## Material provided
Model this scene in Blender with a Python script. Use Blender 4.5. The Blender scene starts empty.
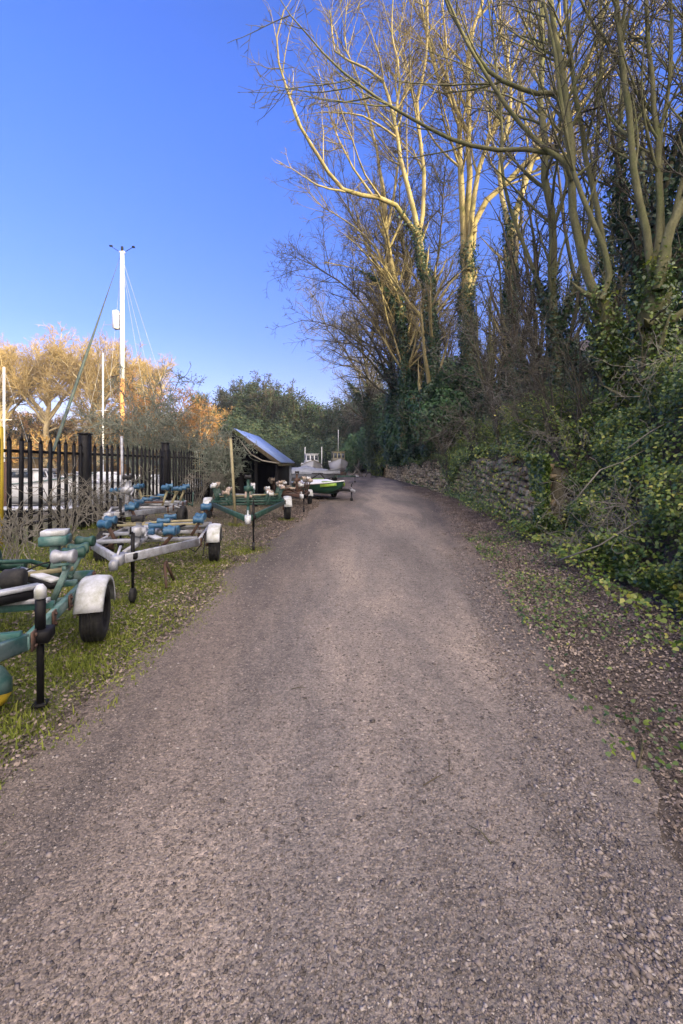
import bpy, math, random
import numpy as np
from mathutils import Vector, Matrix
rnd = random.Random(7)
RG = np.random.default_rng(11)
S = bpy.context.scene
C = S.collection
F, H0, EYE = 430.0, 464.0, 1.6
def P(px, py, Y):
    return np.array([(px-341.5)*Y/F, Y, EYE-(py-H0)*Y/F])
def sm(a, b, x):
    t = np.clip((np.asarray(x, float)-a)/(b-a), 0, 1)
    return t*t*(3-2*t)
# ---------------------------------------------------------------- materials
class NT:
    def __init__(s, name):
        s.m = bpy.data.materials.new(name); s.m.use_nodes = True
        s.t = s.m.node_tree; s.t.nodes.clear()
        s.out = s.n('ShaderNodeOutputMaterial')
    def n(s, typ, **kw):
        nd = s.t.nodes.new(typ)
        for k, v in kw.items():
            if k.startswith('i_'): nd.inputs[k[2:].replace('_', ' ')].default_value = v
            else: setattr(nd, k, v)
        return nd
    def l(s, a, b): s.t.links.new(a, b)
    def coord(s, scale=(1,1,1), kind='Object'):
        if kind == 'World':
            g = s.n('ShaderNodeNewGeometry'); o = g.outputs['Position']
        else:
            o = s.n('ShaderNodeTexCoord').outputs[kind]
        mp = s.n('ShaderNodeMapping'); mp.inputs['Scale'].default_value = scale
        s.l(o, mp.inputs['Vector']); return mp.outputs['Vector']
    def noise(s, vec, scale, detail=4, rough=.55, dist=0):
        nd = s.n('ShaderNodeTexNoise', i_Scale=scale, i_Detail=detail, i_Roughness=rough, i_Distortion=dist)
        s.l(vec, nd.inputs['Vector']); return nd.outputs['Fac']
    def vor(s, vec, scale, out='Distance', feature='F1'):
        nd = s.n('ShaderNodeTexVoronoi', i_Scale=scale, feature=feature)
        s.l(vec, nd.inputs['Vector']); return nd.outputs[out]
    def ramp(s, fac, stops, interp='LINEAR'):
        nd = s.n('ShaderNodeValToRGB'); r = nd.color_ramp; r.interpolation = interp
        while len(r.elements) < len(stops): r.elements.new(.5)
        for e, (p, c) in zip(r.elements, stops):
            e.position = p; e.color = (*c, 1) if len(c) == 3 else c
        s.l(fac, nd.inputs['Fac']); return nd.outputs['Color']
    def mix(s, fac, a, b, mode='MIX'):
        nd = s.n('ShaderNodeMix', data_type='RGBA', blend_type=mode)
        for sock, v in ((nd.inputs[0], fac), (nd.inputs[6], a), (nd.inputs[7], b)):
            if hasattr(v, 'is_output'): s.l(v, sock)
            elif isinstance(v, (int, float)): sock.default_value = v
            else: sock.default_value = (*v, 1)
        return nd.outputs[2]
    def math(s, op, a, b=None, clamp=False):
        nd = s.n('ShaderNodeMath', operation=op, use_clamp=clamp)
        for i, v in enumerate((a, b)):
            if v is None: continue
            if hasattr(v, 'is_output'): s.l(v, nd.inputs[i])
            else: nd.inputs[i].default_value = v
        return nd.outputs[0]
    def bsdf(s, col, rough=.8, spec=.3, metal=0, bump=None, bstr=.5, bdist=.02, trans=0):
        p = s.n('ShaderNodeBsdfPrincipled')
        if hasattr(col, 'is_output'): s.l(col, p.inputs['Base Color'])
        else: p.inputs['Base Color'].default_value = (*col, 1)
        if hasattr(rough, 'is_output'): s.l(rough, p.inputs['Roughness'])
        else: p.inputs['Roughness'].default_value = rough
        p.inputs['Specular IOR Level'].default_value = spec
        p.inputs['Metallic'].default_value = metal
        if bump is not None:
            b = s.n('ShaderNodeBump', i_Strength=bstr, i_Distance=bdist)
            s.l(bump, b.inputs['Height']); s.l(b.outputs[0], p.inputs['Normal'])
        if trans:
            t = s.n('ShaderNodeBsdfTranslucent')
            if hasattr(col, 'is_output'): s.l(col, t.inputs['Color'])
            else: t.inputs['Color'].default_value = (*col, 1)
            mx = s.n('ShaderNodeMixShader'); mx.inputs[0].default_value = trans
            s.l(p.outputs[0], mx.inputs[1]); s.l(t.outputs[0], mx.inputs[2]); s.l(mx.outputs[0], s.out.inputs['Surface'])
        else:
            s.l(p.outputs[0], s.out.inputs['Surface'])
        return s.m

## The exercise
Transcribe the full listing above exactly as it stands, minus the pictures.

## Solution to the exercise
Model this scene in Blender with a Python script. Use Blender 4.5. The Blender scene starts empty.
import bpy, math, random
import numpy as np
from mathutils import Vector, Matrix
rnd = random.Random(7)
RG = np.random.default_rng(11)
S = bpy.context.scene
C = S.collection
F, H0, EYE = 430.0, 464.0, 1.6
def P(px, py, Y):
    return np.array([(px-341.5)*Y/F, Y, EYE-(py-H0)*Y/F])
def sm(a, b, x):
    t = np.clip((np.asarray(x, float)-a)/(b-a), 0, 1)
    return t*t*(3-2*t)
# ---------------------------------------------------------------- materials
class NT:
    def __init__(s, name):
        s.m = bpy.data.materials.new(name); s.m.use_nodes = True
        s.t = s.m.node_tree; s.t.nodes.clear()
        s.out = s.n('ShaderNodeOutputMaterial')
    def n(s, typ, **kw):
        nd = s.t.nodes.new(typ)
        for k, v in kw.items():
            if k.startswith('i_'): nd.inputs[k[2:].replace('_', ' ')].default_value = v
            else: setattr(nd, k, v)
        return nd
    def l(s, a, b): s.t.links.new(a, b)
    def coord(s, scale=(1,1,1), kind='Object'):
        if kind == 'World':
            g = s.n('ShaderNodeNewGeometry'); o = g.outputs['Position']
        else:
            o = s.n('ShaderNodeTexCoord').outputs[kind]
        mp = s.n('ShaderNodeMapping'); mp.inputs['Scale'].default_value = scale
        s.l(o, mp.inputs['Vector']); return mp.outputs['Vector']
    def noise(s, vec, scale, detail=4, rough=.55, dist=0):
        nd = s.n('ShaderNodeTexNoise', i_Scale=scale, i_Detail=detail, i_Roughness=rough, i_Distortion=dist)
        s.l(vec, nd.inputs['Vector']); return nd.outputs['Fac']
    def vor(s, vec, scale, out='Distance', feature='F1'):
        nd = s.n('ShaderNodeTexVoronoi', i_Scale=scale, feature=feature)
        s.l(vec, nd.inputs['Vector']); return nd.outputs[out]
    def ramp(s, fac, stops, interp='LINEAR'):
        nd = s.n('ShaderNodeValToRGB'); r = nd.color_ramp; r.interpolation = interp
        while len(r.elements) < len(stops): r.elements.new(.5)
        for e, (p, c) in zip(r.elements, stops):
            e.position = p; e.color = (*c, 1) if len(c) == 3 else c
        s.l(fac, nd.inputs['Fac']); return nd.outputs['Color']
    def mix(s, fac, a, b, mode='MIX'):
        nd = s.n('ShaderNodeMix', data_type='RGBA', blend_type=mode)
        for sock, v in ((nd.inputs[0], fac), (nd.inputs[6], a), (nd.inputs[7], b)):
            if hasattr(v, 'is_output'): s.l(v, sock)
            elif isinstance(v, (int, float)): sock.default_value = v
            else: sock.default_value = (*v, 1)
        return nd.outputs[2]
    def math(s, op, a, b=None, clamp=False):
        nd = s.n('ShaderNodeMath', operation=op, use_clamp=clamp)
        for i, v in enumerate((a, b)):
            if v is None: continue
            if hasattr(v, 'is_output'): s.l(v, nd.inputs[i])
            else: nd.inputs[i].default_value = v
        return nd.outputs[0]
    def bsdf(s, col, rough=.8, spec=.3, metal=0, bump=None, bstr=.5, bdist=.02, trans=0):
        p = s.n('ShaderNodeBsdfPrincipled')
        if hasattr(col, 'is_output'): s.l(col, p.inputs['Base Color'])
        else: p.inputs['Base Color'].default_value = (*col, 1)
        if hasattr(rough, 'is_output'): s.l(rough, p.inputs['Roughness'])
        else: p.inputs['Roughness'].default_value = rough
        p.inputs['Specular IOR Level'].default_value = spec
        p.inputs['Metallic'].default_value = metal
        if bump is not None:
            b = s.n('ShaderNodeBump', i_Strength=bstr, i_Distance=bdist)
            s.l(bump, b.inputs['Height']); s.l(b.outputs[0], p.inputs['Normal'])
        if trans:
            t = s.n('ShaderNodeBsdfTranslucent')
            if hasattr(col, 'is_output'): s.l(col, t.inputs['Color'])
            else: t.inputs['Color'].default_value = (*col, 1)
            mx = s.n('ShaderNodeMixShader'); mx.inputs[0].default_value = trans
            s.l(p.outputs[0], mx.inputs[1]); s.l(t.outputs[0], mx.inputs[2]); s.l(mx.outputs[0], s.out.inputs['Surface'])
        else:
            s.l(p.outputs[0], s.out.inputs['Surface'])
        return s.m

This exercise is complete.